Warren Buffett on the newspaper business

  • Share
  • Read Later

Having failed to read Warren Buffett’s annual letter to Berkshire Hathaway shareholders the moment it went up online last week (horrors!), I only just learned–thanks to Frank Ahrens in the Washington Post (link via Romenesko)–that Buffett had some interesting things to say about the state of American metropolitan daily newspapers. They were similar to what I wrote in this space a few weeks ago, but since Buffett speaks with a tad more knowledge and authority than I do (Berkshire owns the Buffalo News and is a big shareholder in the Washington Post Co.), let’s hear his version:

[F]undamentals are definitely eroding in the newspaper industry, a trend that has caused the profits of our Buffalo News to decline. The skid will almost certainly continue. When Charlie [Berkshire vice chairman Charlie Munger] and I were young, the newspaper business was as easy a way to make huge returns as existed in America. As one not-too-bright publisher famously said, “I owe my fortune to two great American institutions: monopoly and nepotism.” No paper in a one-paper city, however bad the product or however inept the management, could avoid gushing profits.
The industry’s staggering returns could be simply explained. For most of the 20th Century, newspapers were the primary source of information for the American public. Whether the subject was sports, finance, or politics, newspapers reigned supreme. Just as important, their ads were the easiest way to find job opportunities or to learn the price of groceries at your town’s supermarkets.

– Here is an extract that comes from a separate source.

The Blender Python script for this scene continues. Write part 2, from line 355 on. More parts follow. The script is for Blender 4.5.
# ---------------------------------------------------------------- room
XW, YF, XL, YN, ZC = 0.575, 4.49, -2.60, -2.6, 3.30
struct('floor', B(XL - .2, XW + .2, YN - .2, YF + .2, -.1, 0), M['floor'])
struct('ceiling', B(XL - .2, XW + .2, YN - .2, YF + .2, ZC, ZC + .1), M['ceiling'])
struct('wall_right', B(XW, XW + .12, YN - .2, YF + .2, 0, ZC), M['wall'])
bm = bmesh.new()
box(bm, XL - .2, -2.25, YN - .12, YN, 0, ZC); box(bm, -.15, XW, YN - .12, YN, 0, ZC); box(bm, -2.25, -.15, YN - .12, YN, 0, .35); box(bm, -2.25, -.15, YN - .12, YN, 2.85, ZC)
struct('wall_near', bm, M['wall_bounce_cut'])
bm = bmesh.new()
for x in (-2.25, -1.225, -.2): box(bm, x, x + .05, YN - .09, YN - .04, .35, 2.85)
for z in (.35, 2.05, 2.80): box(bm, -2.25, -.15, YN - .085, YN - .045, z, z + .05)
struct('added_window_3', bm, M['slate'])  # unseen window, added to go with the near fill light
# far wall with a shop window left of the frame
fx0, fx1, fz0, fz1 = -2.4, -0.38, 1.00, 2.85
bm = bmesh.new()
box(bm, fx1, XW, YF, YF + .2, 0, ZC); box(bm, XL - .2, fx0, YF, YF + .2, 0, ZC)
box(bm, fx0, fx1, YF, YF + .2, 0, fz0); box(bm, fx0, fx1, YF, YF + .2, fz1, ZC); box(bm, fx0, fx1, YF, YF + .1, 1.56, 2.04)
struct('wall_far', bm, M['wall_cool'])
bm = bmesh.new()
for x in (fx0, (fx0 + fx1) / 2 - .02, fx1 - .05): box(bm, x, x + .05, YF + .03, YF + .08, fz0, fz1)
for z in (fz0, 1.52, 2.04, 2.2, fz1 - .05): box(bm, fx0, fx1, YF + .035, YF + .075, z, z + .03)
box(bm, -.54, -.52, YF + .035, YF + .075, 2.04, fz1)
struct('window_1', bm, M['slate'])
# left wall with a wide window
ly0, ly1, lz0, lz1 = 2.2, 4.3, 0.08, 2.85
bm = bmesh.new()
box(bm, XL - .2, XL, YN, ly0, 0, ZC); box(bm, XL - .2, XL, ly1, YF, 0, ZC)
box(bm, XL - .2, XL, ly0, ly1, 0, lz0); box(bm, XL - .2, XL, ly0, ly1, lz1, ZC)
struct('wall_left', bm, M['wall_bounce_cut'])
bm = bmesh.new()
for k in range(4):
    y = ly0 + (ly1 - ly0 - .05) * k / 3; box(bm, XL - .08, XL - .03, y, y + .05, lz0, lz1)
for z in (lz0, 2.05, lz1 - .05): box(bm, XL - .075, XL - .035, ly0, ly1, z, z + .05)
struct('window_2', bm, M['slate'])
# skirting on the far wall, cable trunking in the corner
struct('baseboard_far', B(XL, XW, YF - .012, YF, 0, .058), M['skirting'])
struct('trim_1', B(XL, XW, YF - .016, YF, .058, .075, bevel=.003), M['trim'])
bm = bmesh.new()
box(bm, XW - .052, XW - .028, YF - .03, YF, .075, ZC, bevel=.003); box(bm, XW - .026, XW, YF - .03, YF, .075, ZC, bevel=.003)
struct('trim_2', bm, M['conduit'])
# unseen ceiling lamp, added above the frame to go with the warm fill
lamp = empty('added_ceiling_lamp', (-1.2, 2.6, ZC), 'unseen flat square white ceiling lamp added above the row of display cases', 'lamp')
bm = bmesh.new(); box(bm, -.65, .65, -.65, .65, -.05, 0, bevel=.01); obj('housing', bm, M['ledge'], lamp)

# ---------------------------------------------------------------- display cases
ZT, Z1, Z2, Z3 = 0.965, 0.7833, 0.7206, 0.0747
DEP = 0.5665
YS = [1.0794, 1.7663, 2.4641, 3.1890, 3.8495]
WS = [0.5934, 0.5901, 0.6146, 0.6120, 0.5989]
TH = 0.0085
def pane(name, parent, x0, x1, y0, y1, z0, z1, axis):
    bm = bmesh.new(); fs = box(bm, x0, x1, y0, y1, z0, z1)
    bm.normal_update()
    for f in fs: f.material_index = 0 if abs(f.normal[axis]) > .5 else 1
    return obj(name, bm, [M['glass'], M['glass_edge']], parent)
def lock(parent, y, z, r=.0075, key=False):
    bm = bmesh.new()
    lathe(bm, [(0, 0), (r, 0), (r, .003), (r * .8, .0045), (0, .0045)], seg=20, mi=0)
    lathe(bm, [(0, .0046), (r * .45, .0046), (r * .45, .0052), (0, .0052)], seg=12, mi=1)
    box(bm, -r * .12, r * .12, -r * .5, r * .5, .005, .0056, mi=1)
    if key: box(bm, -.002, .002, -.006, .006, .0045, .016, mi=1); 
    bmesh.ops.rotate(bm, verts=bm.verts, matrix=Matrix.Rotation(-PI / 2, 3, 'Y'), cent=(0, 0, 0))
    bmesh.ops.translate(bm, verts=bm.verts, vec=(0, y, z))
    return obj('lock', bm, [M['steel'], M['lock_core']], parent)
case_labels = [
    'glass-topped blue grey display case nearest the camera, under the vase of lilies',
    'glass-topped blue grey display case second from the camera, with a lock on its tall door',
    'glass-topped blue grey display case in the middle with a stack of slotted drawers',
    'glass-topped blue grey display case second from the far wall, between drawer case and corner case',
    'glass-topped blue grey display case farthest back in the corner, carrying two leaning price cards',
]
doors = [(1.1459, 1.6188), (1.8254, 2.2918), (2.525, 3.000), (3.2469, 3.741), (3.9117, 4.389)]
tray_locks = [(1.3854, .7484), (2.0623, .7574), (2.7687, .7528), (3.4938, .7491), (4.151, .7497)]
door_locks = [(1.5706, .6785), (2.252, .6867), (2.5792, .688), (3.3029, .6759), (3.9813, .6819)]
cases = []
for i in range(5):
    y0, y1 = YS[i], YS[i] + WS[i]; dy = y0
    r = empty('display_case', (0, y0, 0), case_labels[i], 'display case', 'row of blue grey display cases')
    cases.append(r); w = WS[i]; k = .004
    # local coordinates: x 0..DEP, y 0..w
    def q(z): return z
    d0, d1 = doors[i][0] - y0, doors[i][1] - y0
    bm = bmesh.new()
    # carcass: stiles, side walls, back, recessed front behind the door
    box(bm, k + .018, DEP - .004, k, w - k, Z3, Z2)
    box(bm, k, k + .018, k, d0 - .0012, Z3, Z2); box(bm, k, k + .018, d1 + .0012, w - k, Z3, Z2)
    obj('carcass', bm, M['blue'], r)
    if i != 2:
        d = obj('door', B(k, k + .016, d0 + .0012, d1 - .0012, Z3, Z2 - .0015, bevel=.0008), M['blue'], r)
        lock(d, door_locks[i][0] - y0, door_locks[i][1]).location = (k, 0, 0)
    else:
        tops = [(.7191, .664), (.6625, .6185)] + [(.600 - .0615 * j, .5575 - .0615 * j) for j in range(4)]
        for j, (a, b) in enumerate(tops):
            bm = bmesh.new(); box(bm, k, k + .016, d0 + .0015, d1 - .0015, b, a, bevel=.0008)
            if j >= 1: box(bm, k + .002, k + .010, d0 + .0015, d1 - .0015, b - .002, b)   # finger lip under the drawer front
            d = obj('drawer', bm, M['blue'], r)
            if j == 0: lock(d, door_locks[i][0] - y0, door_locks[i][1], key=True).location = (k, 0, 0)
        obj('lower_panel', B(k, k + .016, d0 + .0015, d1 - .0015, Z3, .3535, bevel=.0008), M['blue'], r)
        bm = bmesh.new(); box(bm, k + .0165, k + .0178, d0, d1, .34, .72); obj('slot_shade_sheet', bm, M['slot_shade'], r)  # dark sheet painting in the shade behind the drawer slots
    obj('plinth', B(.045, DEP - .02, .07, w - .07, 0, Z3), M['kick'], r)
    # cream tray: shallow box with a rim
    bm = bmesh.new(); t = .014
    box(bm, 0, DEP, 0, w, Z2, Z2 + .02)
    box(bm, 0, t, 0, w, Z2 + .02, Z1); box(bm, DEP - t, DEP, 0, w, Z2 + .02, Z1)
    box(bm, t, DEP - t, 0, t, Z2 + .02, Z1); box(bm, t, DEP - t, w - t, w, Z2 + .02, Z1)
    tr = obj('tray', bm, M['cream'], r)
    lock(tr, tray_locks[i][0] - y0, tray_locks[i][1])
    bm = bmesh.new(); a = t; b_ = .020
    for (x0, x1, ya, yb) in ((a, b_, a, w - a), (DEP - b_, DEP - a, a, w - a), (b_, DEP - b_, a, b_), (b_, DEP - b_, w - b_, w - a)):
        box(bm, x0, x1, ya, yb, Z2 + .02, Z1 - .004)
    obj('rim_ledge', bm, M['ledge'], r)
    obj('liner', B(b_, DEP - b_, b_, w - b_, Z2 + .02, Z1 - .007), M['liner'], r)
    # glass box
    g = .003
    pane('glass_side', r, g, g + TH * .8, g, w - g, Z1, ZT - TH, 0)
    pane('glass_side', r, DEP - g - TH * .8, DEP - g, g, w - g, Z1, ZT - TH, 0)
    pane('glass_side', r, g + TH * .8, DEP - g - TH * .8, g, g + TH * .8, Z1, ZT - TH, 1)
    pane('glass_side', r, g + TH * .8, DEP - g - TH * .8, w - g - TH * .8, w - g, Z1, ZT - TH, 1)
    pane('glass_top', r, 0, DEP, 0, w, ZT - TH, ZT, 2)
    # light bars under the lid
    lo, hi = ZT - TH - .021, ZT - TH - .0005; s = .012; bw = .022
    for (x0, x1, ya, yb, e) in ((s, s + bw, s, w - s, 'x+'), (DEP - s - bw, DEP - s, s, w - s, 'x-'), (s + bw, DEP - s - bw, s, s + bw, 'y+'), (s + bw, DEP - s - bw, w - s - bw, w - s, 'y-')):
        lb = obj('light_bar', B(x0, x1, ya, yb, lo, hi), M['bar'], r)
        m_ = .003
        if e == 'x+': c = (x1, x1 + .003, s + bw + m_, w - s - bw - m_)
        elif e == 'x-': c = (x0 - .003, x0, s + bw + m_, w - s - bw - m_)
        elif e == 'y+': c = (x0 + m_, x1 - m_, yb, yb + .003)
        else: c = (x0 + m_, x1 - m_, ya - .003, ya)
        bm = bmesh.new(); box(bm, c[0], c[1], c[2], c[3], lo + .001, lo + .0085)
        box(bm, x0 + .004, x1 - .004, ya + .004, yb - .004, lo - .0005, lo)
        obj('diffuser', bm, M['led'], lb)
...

Buffett goes on to say that this sort of chokehold on the flow of information simply can’t be replicated online:

True, we have the leading online news operation in Buffalo, and it will continue to attract more viewers and ads. However, the economic potential of a newspaper internet site–given the many alternative sources of information and entertainment that are free and only a click away–is at best a small fraction of that existing in the past for a print newspaper facing no competition.

Finally, he discusses the prospects of would-be newspaper owners like Jack Welch and David Geffen:

We are likely … to see non-economic individual buyers of newspapers emerge, just as we have seen such buyers acquire major sports franchises. Aspiring press lords should be careful, however: There’s no rule that says a newspaper’s revenues can’t fall below its expenses and that losses can’t mushroom. Fixed costs are high in the newspaper business, and that’s bad news when unit volume heads south. As the importance of newspapers diminishes, moreover, the “psychic” value of possessing one will wane, whereas owning a sports franchise will likely retain its cachet.

After all that, though, Buffett says that, “unless we face an irreversible cash drain,” he’s not selling the Buffalo News.